Set exercise » Emit the data below verbatim, stripping out any pictures.

Data provided »
[BEGIN]

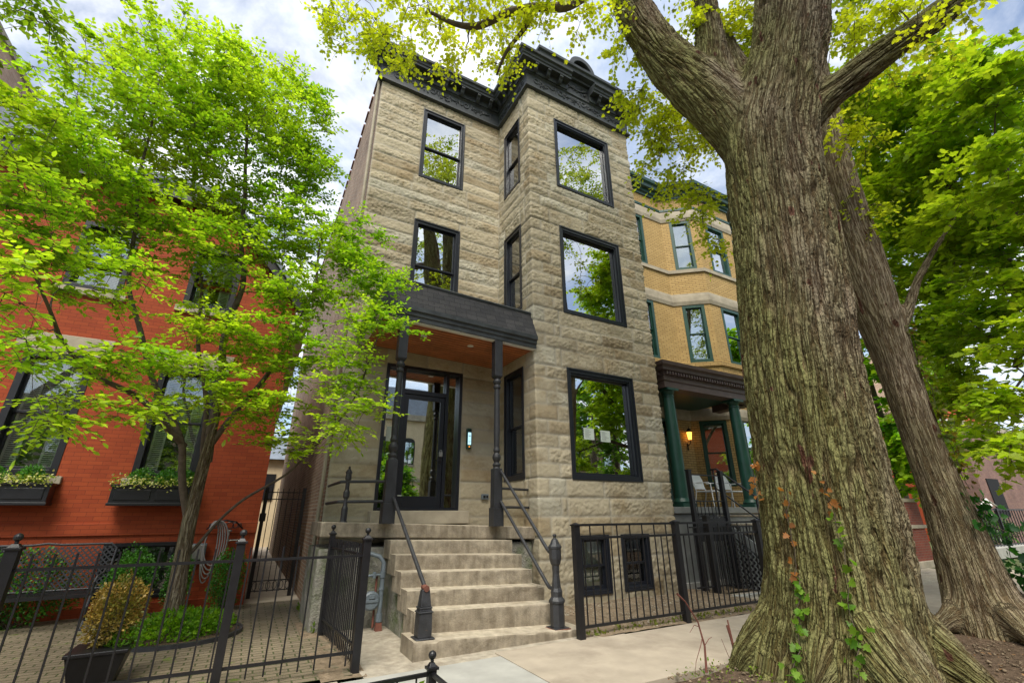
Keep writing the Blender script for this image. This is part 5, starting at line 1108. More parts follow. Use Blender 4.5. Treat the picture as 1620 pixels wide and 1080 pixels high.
pl_ = thing('planter', 'tapered black planter holding a browned shrub behind the iron fence', 'planter', (-1.02, 6.45, 0))
m = MB(); m.taper(-1.02, 6.45, 0, .30, .15, .15, .225, .225); m.taper(-1.02, 6.45, .30, .335, .24, .24, .24, .24); m.build('tub', M['iron'], pl_, bevel=.008)
shrub('brown_shrub', 'half dead boxwood with orange brown leaves in the black planter', 'shrub', (-1.0, 6.5, .62), .235, .235, .31, 4600, .030, (.13, .15, .02), (.40, .26, .06), z0=.33, tmpl=T_QUAD)
shrub('leafy_sprig', 'small green sprigs at the rim of the black planter', 'plant', (-.86, 6.42, .38), .14, .12, .10, 420, .035, (.08, .2, .015), (.15, .32, .02), z0=.3, mat=M['leaf'])
for i, (a, b) in enumerate(((-4.05, -2.9), (-2.12, -.93))):
    cx_ = (a+b)/2; w_ = (b-a)
    for k, q in enumerate((.3, .72) if i == 0 else (.28, .60, .85)):
        shrub('boxwood_ball', '%s round boxwood ball in the %s window box' % (('left', 'right')[k] if i == 0 else ('left', 'middle', 'right')[k], 'left' if i == 0 else 'right'), 'plant', (a+w_*q, YR-.2, 2.17), .17, .13, .15, 1100, .035, BXA, BXB, z0=2.05, group='boxwood balls in the window boxes')
    t_ = thing('flower_trail', 'pale yellow variegated flowers spilling over the %s window box' % ('left' if i == 0 else 'right'), 'flowers', (a, YR-.36, 2.1))
    n = 420; P = np.stack([r.uniform(a-.03, b+.03, n), YR-.35+r.normal(0, .045, n), 2.09+r.normal(0, .045, n)+.03*np.sin(r.uniform(0, 9, n))], -1)
    leaves('foliage', P, norm(r.normal(0, 1, (n, 3))+np.array([0, -1, .2])), r.normal(0, 1, (n, 3)), r.uniform(.03, .055, n), T_OVAL, leafcols(r, n, (.10, .22, .02), (.35, .42, .08)), M['leaf'], t_)
    n = 170; P = np.stack([r.uniform(a-.03, b+.03, n), YR-.40+r.normal(0, .03, n), 2.09+r.normal(0, .05, n)], -1)
    leaves('petals', P, norm(r.normal(0, 1, (n, 3))), r.normal(0, .5, (n, 3))+np.array([0, -1, .3]), r.uniform(.035, .05, n), T_QUAD, leafcols(r, n, (.75, .72, .2), (.85, .85, .5), vs=.05), M['leaf'], t_)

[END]

Answer for the task »
Keep writing the Blender script for this image. This is part 5, starting at line 1108. More parts follow. Use Blender 4.5. Treat the picture as 1620 pixels wide and 1080 pixels high.
pl_ = thing('planter', 'tapered black planter holding a browned shrub behind the iron fence', 'planter', (-1.02, 6.45, 0))
m = MB(); m.taper(-1.02, 6.45, 0, .30, .15, .15, .225, .225); m.taper(-1.02, 6.45, .30, .335, .24, .24, .24, .24); m.build('tub', M['iron'], pl_, bevel=.008)
shrub('brown_shrub', 'half dead boxwood with orange brown leaves in the black planter', 'shrub', (-1.0, 6.5, .62), .235, .235, .31, 4600, .030, (.13, .15, .02), (.40, .26, .06), z0=.33, tmpl=T_QUAD)
shrub('leafy_sprig', 'small green sprigs at the rim of the black planter', 'plant', (-.86, 6.42, .38), .14, .12, .10, 420, .035, (.08, .2, .015), (.15, .32, .02), z0=.3, mat=M['leaf'])
for i, (a, b) in enumerate(((-4.05, -2.9), (-2.12, -.93))):
    cx_ = (a+b)/2; w_ = (b-a)
    for k, q in enumerate((.3, .72) if i == 0 else (.28, .60, .85)):
        shrub('boxwood_ball', '%s round boxwood ball in the %s window box' % (('left', 'right')[k] if i == 0 else ('left', 'middle', 'right')[k], 'left' if i == 0 else 'right'), 'plant', (a+w_*q, YR-.2, 2.17), .17, .13, .15, 1100, .035, BXA, BXB, z0=2.05, group='boxwood balls in the window boxes')
    t_ = thing('flower_trail', 'pale yellow variegated flowers spilling over the %s window box' % ('left' if i == 0 else 'right'), 'flowers', (a, YR-.36, 2.1))
    n = 420; P = np.stack([r.uniform(a-.03, b+.03, n), YR-.35+r.normal(0, .045, n), 2.09+r.normal(0, .045, n)+.03*np.sin(r.uniform(0, 9, n))], -1)
    leaves('foliage', P, norm(r.normal(0, 1, (n, 3))+np.array([0, -1, .2])), r.normal(0, 1, (n, 3)), r.uniform(.03, .055, n), T_OVAL, leafcols(r, n, (.10, .22, .02), (.35, .42, .08)), M['leaf'], t_)
    n = 170; P = np.stack([r.uniform(a-.03, b+.03, n), YR-.40+r.normal(0, .03, n), 2.09+r.normal(0, .05, n)], -1)
    leaves('petals', P, norm(r.normal(0, 1, (n, 3))), r.normal(0, .5, (n, 3))+np.array([0, -1, .3]), r.uniform(.035, .05, n), T_QUAD, leafcols(r, n, (.75, .72, .2), (.85, .85, .5), vs=.05), M['leaf'], t_)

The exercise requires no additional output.